**OBJECTIVE**:
Return, exactly as written, the lines from the one containing "Reconstruct this image" through the one containing "COL = SC.collection", with both ends included.

**SUPPLIED MATERIAL**:
--- BEGIN ---

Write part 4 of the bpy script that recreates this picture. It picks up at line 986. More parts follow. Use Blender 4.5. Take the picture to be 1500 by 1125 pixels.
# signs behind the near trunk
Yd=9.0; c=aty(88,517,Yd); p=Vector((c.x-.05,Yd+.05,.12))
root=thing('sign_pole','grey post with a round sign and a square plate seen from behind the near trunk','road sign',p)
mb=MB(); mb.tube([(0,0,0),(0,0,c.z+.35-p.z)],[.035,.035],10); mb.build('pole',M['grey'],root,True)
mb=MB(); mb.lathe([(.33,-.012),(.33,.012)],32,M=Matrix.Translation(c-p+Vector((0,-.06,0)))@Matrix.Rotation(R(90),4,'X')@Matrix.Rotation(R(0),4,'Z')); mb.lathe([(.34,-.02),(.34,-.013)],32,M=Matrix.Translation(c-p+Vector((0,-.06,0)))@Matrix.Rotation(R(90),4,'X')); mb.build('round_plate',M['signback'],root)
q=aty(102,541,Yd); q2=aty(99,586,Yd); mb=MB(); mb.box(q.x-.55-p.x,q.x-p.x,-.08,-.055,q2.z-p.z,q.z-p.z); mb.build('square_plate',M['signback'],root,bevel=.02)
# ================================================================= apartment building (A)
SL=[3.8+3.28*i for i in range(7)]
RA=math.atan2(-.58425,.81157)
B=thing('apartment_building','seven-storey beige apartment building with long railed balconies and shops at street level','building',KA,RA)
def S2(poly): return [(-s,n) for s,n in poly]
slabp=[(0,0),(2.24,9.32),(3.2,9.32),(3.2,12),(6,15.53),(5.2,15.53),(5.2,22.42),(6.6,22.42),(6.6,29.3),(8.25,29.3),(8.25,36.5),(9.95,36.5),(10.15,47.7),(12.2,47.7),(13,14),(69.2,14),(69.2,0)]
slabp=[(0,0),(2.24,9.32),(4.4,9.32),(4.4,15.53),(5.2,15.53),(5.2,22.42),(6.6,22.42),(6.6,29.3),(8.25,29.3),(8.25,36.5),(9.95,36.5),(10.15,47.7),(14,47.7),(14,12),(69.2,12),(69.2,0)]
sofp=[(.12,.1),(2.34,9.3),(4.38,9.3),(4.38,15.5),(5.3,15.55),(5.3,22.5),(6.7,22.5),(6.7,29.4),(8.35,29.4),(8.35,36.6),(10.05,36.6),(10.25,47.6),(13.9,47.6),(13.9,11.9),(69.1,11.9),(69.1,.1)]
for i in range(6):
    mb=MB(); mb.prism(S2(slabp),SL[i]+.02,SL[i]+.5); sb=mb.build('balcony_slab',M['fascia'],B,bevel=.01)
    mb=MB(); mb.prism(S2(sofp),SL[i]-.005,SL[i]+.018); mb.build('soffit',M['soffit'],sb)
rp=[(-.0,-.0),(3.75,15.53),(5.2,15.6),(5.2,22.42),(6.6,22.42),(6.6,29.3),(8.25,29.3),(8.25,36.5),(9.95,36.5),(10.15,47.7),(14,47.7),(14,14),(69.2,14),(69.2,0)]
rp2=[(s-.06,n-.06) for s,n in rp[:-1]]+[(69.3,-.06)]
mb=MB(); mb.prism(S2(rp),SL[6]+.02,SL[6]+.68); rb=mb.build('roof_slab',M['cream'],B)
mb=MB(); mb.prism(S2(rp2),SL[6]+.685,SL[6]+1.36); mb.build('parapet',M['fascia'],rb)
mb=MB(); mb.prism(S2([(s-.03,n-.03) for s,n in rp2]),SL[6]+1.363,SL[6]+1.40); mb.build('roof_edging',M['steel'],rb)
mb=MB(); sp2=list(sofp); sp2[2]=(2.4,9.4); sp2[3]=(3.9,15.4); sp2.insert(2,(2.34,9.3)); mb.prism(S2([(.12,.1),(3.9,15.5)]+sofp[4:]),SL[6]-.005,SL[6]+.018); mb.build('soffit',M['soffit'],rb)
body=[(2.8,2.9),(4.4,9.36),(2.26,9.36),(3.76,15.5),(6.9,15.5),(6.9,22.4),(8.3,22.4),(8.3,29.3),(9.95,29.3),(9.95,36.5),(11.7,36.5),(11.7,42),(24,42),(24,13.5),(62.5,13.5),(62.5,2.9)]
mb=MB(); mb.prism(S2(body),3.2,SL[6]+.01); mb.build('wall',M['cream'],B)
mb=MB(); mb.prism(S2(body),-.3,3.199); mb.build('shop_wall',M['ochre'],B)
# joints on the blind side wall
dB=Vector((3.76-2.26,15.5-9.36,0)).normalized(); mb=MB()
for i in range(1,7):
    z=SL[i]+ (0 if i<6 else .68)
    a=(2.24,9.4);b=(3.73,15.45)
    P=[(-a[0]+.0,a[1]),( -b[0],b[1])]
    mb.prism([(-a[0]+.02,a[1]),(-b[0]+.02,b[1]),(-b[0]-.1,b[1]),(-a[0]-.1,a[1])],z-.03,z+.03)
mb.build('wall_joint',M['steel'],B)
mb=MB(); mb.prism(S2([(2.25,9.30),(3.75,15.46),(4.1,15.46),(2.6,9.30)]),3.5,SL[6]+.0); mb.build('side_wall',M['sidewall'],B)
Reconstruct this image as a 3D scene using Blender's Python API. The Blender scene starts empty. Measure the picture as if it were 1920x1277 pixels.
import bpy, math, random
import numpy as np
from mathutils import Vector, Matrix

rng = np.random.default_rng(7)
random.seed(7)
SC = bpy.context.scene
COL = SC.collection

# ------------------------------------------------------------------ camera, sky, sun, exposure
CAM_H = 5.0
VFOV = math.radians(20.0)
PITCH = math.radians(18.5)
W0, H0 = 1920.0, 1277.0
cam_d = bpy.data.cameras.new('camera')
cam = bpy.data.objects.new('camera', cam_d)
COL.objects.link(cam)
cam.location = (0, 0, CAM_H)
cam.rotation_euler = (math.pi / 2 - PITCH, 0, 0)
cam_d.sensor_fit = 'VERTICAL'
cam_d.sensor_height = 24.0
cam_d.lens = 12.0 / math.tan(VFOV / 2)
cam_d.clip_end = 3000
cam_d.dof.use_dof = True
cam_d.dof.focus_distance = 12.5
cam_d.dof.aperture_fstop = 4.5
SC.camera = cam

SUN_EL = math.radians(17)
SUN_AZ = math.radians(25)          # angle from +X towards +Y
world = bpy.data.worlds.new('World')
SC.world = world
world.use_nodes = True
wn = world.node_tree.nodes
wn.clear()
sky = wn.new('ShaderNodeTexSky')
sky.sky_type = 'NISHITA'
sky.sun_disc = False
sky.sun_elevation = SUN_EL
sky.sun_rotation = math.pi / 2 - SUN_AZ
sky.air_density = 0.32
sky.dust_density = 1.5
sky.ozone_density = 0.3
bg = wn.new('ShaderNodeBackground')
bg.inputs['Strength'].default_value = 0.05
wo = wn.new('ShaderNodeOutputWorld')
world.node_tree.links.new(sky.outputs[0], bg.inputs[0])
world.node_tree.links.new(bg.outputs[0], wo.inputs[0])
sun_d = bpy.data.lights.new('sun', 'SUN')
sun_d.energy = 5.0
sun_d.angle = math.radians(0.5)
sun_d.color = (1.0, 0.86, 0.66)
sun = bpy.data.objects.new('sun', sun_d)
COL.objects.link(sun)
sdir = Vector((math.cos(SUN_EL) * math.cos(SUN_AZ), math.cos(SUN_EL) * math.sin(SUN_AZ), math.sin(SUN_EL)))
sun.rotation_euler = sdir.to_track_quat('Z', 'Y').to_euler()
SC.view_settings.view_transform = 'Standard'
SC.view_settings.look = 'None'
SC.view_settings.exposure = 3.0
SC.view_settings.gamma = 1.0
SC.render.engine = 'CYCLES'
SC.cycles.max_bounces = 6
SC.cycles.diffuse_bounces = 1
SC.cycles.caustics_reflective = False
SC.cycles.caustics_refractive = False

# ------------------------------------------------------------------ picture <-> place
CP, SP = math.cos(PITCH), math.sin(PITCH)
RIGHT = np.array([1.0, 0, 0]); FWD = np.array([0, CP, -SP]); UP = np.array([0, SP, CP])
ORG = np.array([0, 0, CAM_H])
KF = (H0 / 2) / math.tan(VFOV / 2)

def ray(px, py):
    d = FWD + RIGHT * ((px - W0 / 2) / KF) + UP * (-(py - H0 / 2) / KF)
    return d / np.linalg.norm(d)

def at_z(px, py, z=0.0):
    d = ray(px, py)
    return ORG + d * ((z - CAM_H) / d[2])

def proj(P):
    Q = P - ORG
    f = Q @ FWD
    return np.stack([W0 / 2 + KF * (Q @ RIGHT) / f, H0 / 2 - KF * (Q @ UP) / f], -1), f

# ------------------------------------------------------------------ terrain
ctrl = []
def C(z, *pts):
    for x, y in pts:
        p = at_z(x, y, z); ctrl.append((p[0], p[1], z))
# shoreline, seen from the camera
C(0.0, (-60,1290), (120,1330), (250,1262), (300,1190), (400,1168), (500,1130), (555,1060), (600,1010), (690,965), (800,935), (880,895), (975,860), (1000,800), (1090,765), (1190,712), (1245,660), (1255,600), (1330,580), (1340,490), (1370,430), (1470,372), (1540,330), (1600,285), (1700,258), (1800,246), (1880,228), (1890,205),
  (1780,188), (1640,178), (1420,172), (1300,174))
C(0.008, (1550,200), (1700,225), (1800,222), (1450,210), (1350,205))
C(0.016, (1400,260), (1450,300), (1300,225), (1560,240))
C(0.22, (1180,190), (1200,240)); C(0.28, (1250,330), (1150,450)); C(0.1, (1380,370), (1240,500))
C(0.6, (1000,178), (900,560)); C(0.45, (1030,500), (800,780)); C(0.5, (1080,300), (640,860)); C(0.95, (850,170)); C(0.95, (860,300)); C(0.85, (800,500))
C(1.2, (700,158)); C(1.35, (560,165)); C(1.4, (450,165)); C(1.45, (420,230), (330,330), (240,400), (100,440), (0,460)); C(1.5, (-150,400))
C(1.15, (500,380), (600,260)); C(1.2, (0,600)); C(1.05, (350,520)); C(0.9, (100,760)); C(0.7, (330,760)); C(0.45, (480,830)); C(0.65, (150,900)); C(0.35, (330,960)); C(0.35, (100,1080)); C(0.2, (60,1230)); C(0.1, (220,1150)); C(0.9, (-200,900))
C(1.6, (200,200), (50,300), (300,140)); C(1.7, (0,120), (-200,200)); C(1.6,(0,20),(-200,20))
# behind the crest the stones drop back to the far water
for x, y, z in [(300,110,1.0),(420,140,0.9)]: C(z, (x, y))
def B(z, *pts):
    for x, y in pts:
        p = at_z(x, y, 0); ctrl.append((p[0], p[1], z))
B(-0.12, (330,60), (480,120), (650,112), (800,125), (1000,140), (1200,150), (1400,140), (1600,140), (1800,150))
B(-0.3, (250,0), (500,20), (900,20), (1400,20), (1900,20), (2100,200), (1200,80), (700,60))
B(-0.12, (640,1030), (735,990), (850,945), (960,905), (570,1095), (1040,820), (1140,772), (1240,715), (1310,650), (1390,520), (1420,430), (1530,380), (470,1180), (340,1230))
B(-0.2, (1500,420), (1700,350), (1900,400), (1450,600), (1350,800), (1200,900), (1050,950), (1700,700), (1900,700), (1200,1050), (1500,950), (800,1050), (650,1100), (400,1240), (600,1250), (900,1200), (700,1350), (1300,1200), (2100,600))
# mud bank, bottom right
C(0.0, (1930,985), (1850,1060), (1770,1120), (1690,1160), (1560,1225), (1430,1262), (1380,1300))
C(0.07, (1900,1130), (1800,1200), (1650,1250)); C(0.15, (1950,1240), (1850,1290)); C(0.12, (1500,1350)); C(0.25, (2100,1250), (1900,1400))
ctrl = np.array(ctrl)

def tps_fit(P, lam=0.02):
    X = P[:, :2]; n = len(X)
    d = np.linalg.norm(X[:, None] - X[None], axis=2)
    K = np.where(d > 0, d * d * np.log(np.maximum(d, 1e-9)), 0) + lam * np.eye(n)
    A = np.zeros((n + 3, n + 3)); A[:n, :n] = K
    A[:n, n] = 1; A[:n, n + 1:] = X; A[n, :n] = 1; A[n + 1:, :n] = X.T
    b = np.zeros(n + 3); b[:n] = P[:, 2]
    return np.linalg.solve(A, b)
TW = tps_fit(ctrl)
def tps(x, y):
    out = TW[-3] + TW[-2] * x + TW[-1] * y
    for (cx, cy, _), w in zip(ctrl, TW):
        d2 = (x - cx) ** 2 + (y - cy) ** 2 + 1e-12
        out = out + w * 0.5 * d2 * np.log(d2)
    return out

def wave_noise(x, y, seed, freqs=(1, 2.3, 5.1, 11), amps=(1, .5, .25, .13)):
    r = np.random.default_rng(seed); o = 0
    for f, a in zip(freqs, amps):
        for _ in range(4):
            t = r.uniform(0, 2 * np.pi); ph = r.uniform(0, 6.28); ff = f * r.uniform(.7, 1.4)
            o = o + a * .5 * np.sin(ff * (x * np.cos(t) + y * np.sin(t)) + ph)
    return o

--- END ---

**ANSWER TO THE PROBLEM**:
Reconstruct this image as a 3D scene using Blender's Python API. The Blender scene starts empty. Measure the picture as if it were 1920x1277 pixels.
import bpy, math, random
import numpy as np
from mathutils import Vector, Matrix

rng = np.random.default_rng(7)
random.seed(7)
SC = bpy.context.scene
COL = SC.collection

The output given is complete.